I have not done anything with google adwords, but I love google check-out and have had about 30 people send me money with that method.

I still hope and pray that one day GOOGLE will challenge ebay on the auction front. They have the views, it seems it is a better run company, and ebay needs to be taken down many, many notches.

C'MON GOOGLE

 
 paloma91
 
posted on July 15, 2007 11:25:54 PM new
Maybe eBay and Google have some kind of signed agreement or something.
 
 ladyjewels2000
 
posted on July 16, 2007 02:49:02 AM new
Ebay knows that every time a seller drops out there is another one out there to take their place. This has changed the whole face of ebay and not for the better - I don't think they get that either.
I do use the Sales Reports but to be honest I hardly even look at them until I get ready to do my taxes. Even then I have to depend on Vendio for a full recap of what I sold. Ebay's reports do nothing to help me with my sells approach

 
 pixiamom
 
posted on July 16, 2007 07:52:04 AM new
Just found that my BIN (non store) items have higher sell-through than auction items - very hard to calculate since listing format is a non-downloadble field!
 
 grantje
 
posted on July 17, 2007 02:59:39 AM new
Obviously, this is why eBay is so leery of allowing Google Checkout payments, or etc. etc. up to and including temporarily cancelling a bunch of eBay's own AdWords ads.
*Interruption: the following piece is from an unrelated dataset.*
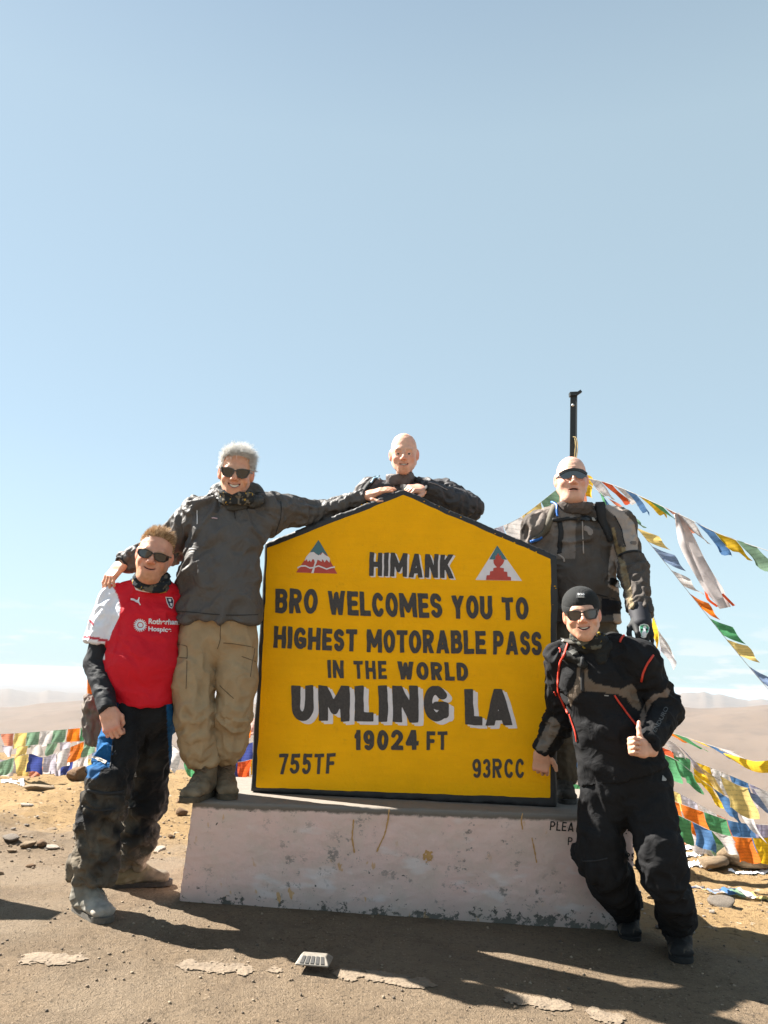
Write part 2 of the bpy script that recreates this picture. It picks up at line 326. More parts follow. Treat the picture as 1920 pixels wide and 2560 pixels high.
G = {
 'H': (.66, [[(0, -.3), (0, 1.3)], [(1, -.3), (1, 1.3)], [(0, .5), (1, .5)]]), 'I': (0, [[(0, -.3), (0, 1.3)]]),
 'M': (.84, [[(0, -.3), (0, 1.3)], [(1, -.3), (1, 1.3)], [(0, 1.08), (.5, .25)], [(.5, .25), (1, 1.08)]]),
 'A': (.74, [[(-.02, -.25), (.5, 1.1)], [(1.02, -.25), (.5, 1.1)], [(.25, .2), (.75, .2)]]),
 'N': (.68, [[(0, -.3), (0, 1.3)], [(1, -.3), (1, 1.3)], [(0, 1.12), (1, -.12)]]),
 'K': (.66, [[(0, -.3), (0, 1.3)], [(.05, .38), (1, 1.25)], [(.3, .62), (1.05, -.25)]]),
 'B': (.62, [[(0, -.3), (0, 1.3)], [(0, 1), (.5, 1)]+arc(.5, .77, .42, .23, 90, -90)+[(0, .54)], [(0, .54), (.55, .54)]+arc(.55, .27, .45, .27, 90, -90)+[(0, 0)]]),
 'R': (.64, [[(0, -.3), (0, 1.3)], [(0, 1), (.5, 1)]+arc(.5, .75, .45, .25, 90, -90)+[(0, .5)], [(.42, .5), (1.02, -.3)]]),
 'O': (.66, [arc(.5, .5, .5, .5, 0, 360, 28)]), '0': (.6, [arc(.5, .5, .5, .5, 0, 360, 28)]),
 'W': (.95, [[(0, 1.3), (.25, -.1)], [(.25, -.1), (.5, .95)], [(.5, .95), (.75, -.1)], [(.75, -.1), (1, 1.3)]]),
 'E': (.54, [[(0, -.3), (0, 1.3)], [(0, 1), (1.4, 1)], [(0, .5), (.9, .5)], [(0, 0), (1.4, 0)]]),
 'L': (.52, [[(0, -.3), (0, 1.3)], [(0, 0), (1.4, 0)]]),
 'C': (.6, [arc(.52, .5, .52, .5, 42, 318, 22)]),
 'G': (.66, [arc(.52, .5, .52, .5, 42, 350, 24), [(1, .42), (.58, .42)], [(1, .42), (1, .12)]]),
 'S': (.56, [arc(.5, .76, .48, .24, 25, 265, 14)+arc(.5, .25, .5, .26, 88, -155, 14)]),
 'Y': (.7, [[(-.05, 1.3), (.5, .45)], [(1.05, 1.3), (.5, .45)], [(.5, .5), (.5, -.3)]]),
 'U': (.64, [[(0, 1.3), (0, .35)]+arc(.5, .36, .5, .36, 180, 360)+[(1, .35), (1, 1.3)]]),
 'T': (.6, [[(-.4, 1), (1.4, 1)], [(.5, 1), (.5, -.3)]]),
 'P': (.6, [[(0, -.3), (0, 1.3)], [(0, 1), (.5, 1)]+arc(.5, .72, .45, .28, 90, -90)+[(0, .44)]]),
 'F': (.52, [[(0, -.3), (0, 1.3)], [(0, 1), (1.4, 1)], [(0, .5), (.9, .5)]]),
 'D': (.64, [[(0, -.3), (0, 1.3)], [(0, 1), (.4, 1)]+arc(.4, .5, .6, .5, 90, -90, 16)+[(0, 0)]]),
 '1': (.3, [[(1, -.3), (1, 1.3)], [(1, 1.0), (-.2, .72)]]),
 '9': (.56, [arc(.5, .7, .5, .3, 0, 360, 20), [(1, .7), (1, .35)]+arc(.5, .3, .5, .3, 0, -130, 10)]),
 '2': (.56, [arc(.5, .7, .5, .3, 165, -35, 14)+[(.0, .0)], [(-.05, 0), (1.4, 0)]]),
 '4': (.62, [[(.72, -.3), (.72, 1.3)], [(.72, 1.15), (.0, .3)], [(-.05, .28), (1.4, .28)]]),
 '7': (.56, [[(-.4, 1), (1.1, 1)], [(1, 1.1), (.3, -.3)]]),
 '5': (.56, [[(1.3, 1), (.12, 1)], [(.12, 1.05), (.08, .55)], arc(.46, .31, .5, .31, 125, -150, 16)]),
 '3': (.54, [arc(.45, .75, .48, .25, 150, -80, 12), arc(.45, .27, .52, .28, 80, -150, 14)]),
 '.': (0, [[(0, -.02), (0, .02)]]), ' ': (.4, []),
}
def word_sdf(txt, th=.2, gap=.1, seed=1, wob=.02):
    segs = []; x = 0; rg = random.Random(seed)
    for ch in txt:
        w, st = G[ch]; ww = w*(1+rg.uniform(-.05, .05)); inner = max(ww-th, 0) if w else 0
        tot = inner+th; dy = rg.uniform(-.015, .015)
        for pl in st:
            segs.append((x, tot, [(x+th/2+u*inner, th/2+v*(1-th)+dy) for u, v in pl], ch))
        x += tot+gap
    Wd = x-gap
    def f(X, Y):
        XX = X+wob*(fbm(np.stack([X*3, Y*3, X*0+seed], -1), 2)-.5); YY = Y+wob*(fbm(np.stack([X*3, Y*3, X*0+seed+9], -1), 2)-.5)
        D = np.full(X.shape, 1.)
        by = {}
        for x0_, tot, pl, ch in segs: by.setdefault((x0_, tot), []).append(pl)
        for (x0_, tot), pls in by.items():
            d = np.full(X.shape, 1.)
            for pl in pls:
                for a, b in zip(pl[:-1], pl[1:]): d = np.minimum(d, seg2(XX, YY, a, b))
            d = d-th/2; d = np.maximum(d, np.maximum(-YY, YY-1)); d = np.maximum(d, np.maximum(x0_-.0-XX, XX-x0_-tot)); D = np.minimum(D, d)
        return D
    return f, Wd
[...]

If Google were to open Google Auctions, with GCO payment, a clean and simple interface, plenty of metrics (as you have mentioned) and plenty of traffic - it would be the "category killer" of auctions.

I personally would enjoy it if a potential "Google Auctions" offered a feature that let me trade FVF for AdWords - in other words, an optional checkbox that would let me choose to list that particular auction across AdWords network, and if it sold that way, the FVF would be (somewhat) higher than normal, with the host of the ad getting the extra cut of FVF. I think for most items, though, there would be enough traffic with Google & Froogle searches to not need AdWords help.